Вот что по этому поводу писал в своем дневнике В. А. Теляковский, бывший тогда директором императорских театров:
«В Москве последней время положительно мания интересоваться и говорить о балете. Им интересуются не только балетоманы, но и молодежь и даже серьезные люди, как Станиславский… Вечером мне о балете и Дункан говорил Станиславский. На всех несомненно произвела впечатление Изадора Дункан, которая этот год имела большой успех как в Москве, так и в Петербурге. Все заговорили о классическом балете Греции, Рима, Индии, Китая и других стран.
Станиславский видит в этом большую будущность и верит в школу Дункан, которую просил меня поддержать и принять в Петербург, чтобы она могла в Россию перевести свою школу из Грюневальда. Станиславский видел там детей, обучаемых Дункан, и пришел в восторг».
Станиславский советовал Айседоре не просить у Теляковского для начала более 15 тысяч в год, не очень ругать старый балет и подробно рассказать о принципах своего искусства.
В эти же дни января 1908 года Дункан писала Станиславскому из Петербурга:
«Вечером я танцевала. Я думала о Вас и танцевала хорошо. У меня новый и необычный прилив энергии. Сегодня я работала все утро. Я вложила в свой труд множество новых мыслей. Опять — ритмы. Эти мысли дали мне Вы, и мне так радостно, что готова взлететь к звездам и танцевать вокруг Луны. Это будет новый танец, который я думаю посвятить Вам»[1].
Станиславский отвечал:
«Дорогой друг!
Как я счастлив!
Как я горд!
Я помог великой артистке обрести необходимую ей атмосферу! И все это произошло во время прелестной прогулки, в кабаре, где царит порок. Как странна жизнь! Как она порой прекрасна. Нет! Вы добрая, Вы чистая, Вы благородная, и в том большом восторженном чувстве и артистическом восхищении, которые я испытывал к Вам до сих пор, я ощутил рождение глубокой и настоящей дружеской любви.
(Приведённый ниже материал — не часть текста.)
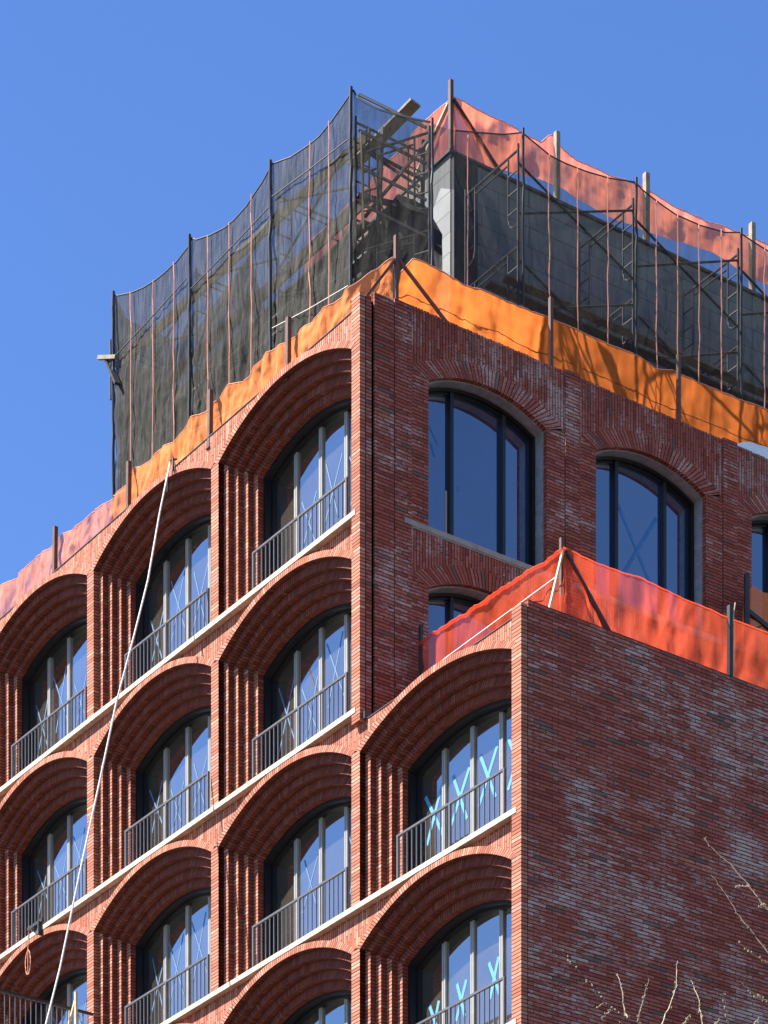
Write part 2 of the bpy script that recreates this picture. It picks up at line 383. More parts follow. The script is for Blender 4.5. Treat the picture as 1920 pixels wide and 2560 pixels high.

Знаете ли, что Вы для меня сделали, — я еще не сказал Вам об этом.
Несмотря на большой успех нашего театра и на многочисленных поклонников, которые его окружают, я всегда был одинок (лишь моя жена всегда поддерживала меня в минуты сомнений и разочарований). Вы первая несколькими простыми и убедительными фразами сказали мне главное и основное об искусстве, которое я хотел создать. Это пробудило во мне энергию в тот момент, когда я собирался отказаться от артистической карьеры.
Спасибо Вам, искренне, спасибо от всего сердца…
Позвольте мне в следующем письме описать впечатление, которое Вы произвели на всех Ваших поклонников и чары которого не развеялись до сих пор».
В конце января Станиславский пишет ей в Гельсингфорс, где также проходили ее гастроли.
«…Здесь говорят, что Ваши прелестные дети приедут в С. Петербург. Так значит… дело со школой устраивается? Мечта моя сбывается и Ваше великое искусство не исчезнет вместе с Вами![2] Знаете ли Вы, что я восторгаюсь Вами гораздо больше, чем прекрасной Дузе[3]. Ваши танцы сказали мне больше, чем прекрасный спектакль, который я смотрел сегодня вечером.
Вы потрясли мои принципы. После Вашего отъезда я ищу в своем искусстве то, что Вы создали в Вашем. Это красота, простая, как природа. Сегодня прекрасная Дузе повторила передо мною то, что я знаю, то, что я видел сотни раз. Дузе не заставит меня забыть Дункан!
Напишите мне хотя бы коротенькую записку, чтобы я знал о Ваших планах.
Может быть, мне удастся приехать восторгаться Вами. Умоляю сообщить мне заранее о дне, когда Вы дадите концерт с Вашей школой. Ни за что на свете не хочу я пропустить это несравненное зрелище и должен сделать так, чтобы быть свободным. Тысячу раз целую Ваши классические руки и до свидания.
Ваш преданный друг К. С.»
Письмо, датированное 20 марта 1910 г.:
«Айседоре Дункан.
Ваше милое письмо бесконечно тронуло Вашего верного друга и поклонника. Оно было получено в день премьеры новой пьесы, в тот самый момент, когда я собирался гримироваться. Роль мне удалась, и спектакль имел успех, конечно же, Вы продолжаете быть добрым гением нашего театра, где Ваше имя вспоминают беспрестанно. Спасибо за память и за радость получить известия о Вас».
Тогда же Художественный театр начал работу над «Гамлетом» в постановке Гордона Крэга. Станиславский пишет Айседоре:
«…Это Вы рекомендовали нам Крэга. Вы велели нам довериться ему и создать для него в нашем театре вторую родину. Приезжайте же проверить, хорошо ли мы выполнили Ваше пожелание.
…Вся труппа увлечена новой системой, и поэтому, с точки зрения работы, год был интересным и важным. В этой работе Вы, сами того не зная, сыграли большую роль. Вы подсказали мне многое из того, что мы теперь нашли в нашем искусстве. Благодарю за это Вас и Ваш гений».
2
Как известно, из этого тогда ничего не вышло, и школа была открыта в Москве лишь в 1921 году.